Problem statement. Tally the lines below that contain "scene". The number is the whole answer.

■ ■ ■

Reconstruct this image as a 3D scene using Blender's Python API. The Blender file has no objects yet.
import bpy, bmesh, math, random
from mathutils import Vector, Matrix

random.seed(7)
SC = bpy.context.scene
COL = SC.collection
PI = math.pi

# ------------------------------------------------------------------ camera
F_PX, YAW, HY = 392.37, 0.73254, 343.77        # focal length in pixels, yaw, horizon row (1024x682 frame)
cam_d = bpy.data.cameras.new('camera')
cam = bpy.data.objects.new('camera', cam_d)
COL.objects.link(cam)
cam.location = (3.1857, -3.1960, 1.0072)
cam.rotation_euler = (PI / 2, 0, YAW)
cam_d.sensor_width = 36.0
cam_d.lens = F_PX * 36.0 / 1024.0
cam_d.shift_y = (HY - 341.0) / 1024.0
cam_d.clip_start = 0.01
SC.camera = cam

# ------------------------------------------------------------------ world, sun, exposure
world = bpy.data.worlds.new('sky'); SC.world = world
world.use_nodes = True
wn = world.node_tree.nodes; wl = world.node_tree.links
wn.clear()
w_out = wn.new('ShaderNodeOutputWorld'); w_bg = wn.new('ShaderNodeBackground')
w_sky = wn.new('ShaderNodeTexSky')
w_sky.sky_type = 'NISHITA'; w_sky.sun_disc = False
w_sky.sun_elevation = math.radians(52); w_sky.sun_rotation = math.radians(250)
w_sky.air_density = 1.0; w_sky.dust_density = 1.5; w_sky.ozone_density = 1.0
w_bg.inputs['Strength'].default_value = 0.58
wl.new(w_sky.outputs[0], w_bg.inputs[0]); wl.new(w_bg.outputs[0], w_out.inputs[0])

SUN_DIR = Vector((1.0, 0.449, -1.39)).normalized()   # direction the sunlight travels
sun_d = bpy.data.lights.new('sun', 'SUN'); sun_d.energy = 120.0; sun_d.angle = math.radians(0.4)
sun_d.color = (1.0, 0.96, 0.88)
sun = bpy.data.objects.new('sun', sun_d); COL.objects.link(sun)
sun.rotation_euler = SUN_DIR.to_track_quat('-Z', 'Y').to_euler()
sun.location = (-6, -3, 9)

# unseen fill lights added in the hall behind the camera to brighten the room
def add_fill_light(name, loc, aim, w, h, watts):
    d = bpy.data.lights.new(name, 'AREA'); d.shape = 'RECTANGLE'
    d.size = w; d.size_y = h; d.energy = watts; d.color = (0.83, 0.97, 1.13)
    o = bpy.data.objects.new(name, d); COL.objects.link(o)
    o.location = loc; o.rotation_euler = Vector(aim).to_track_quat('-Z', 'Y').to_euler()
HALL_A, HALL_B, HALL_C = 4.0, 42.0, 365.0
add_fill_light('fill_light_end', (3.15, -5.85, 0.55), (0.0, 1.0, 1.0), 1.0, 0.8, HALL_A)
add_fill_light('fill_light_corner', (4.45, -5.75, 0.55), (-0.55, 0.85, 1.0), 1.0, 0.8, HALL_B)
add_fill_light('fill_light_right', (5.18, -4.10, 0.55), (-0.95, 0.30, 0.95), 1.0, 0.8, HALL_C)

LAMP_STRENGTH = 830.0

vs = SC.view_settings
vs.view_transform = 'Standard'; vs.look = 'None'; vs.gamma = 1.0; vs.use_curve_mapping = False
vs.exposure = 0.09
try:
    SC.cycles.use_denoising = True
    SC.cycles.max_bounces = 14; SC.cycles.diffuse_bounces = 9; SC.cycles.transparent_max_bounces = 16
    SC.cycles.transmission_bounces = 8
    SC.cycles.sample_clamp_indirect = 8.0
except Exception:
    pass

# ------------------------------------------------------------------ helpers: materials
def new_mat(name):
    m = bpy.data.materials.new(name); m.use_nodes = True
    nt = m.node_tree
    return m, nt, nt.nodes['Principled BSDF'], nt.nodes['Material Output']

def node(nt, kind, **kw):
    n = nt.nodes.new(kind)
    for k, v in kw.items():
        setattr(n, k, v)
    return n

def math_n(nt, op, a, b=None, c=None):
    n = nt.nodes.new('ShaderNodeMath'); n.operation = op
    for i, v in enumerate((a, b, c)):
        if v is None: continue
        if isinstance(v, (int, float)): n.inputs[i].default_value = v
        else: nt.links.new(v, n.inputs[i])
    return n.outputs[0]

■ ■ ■

Final result. 2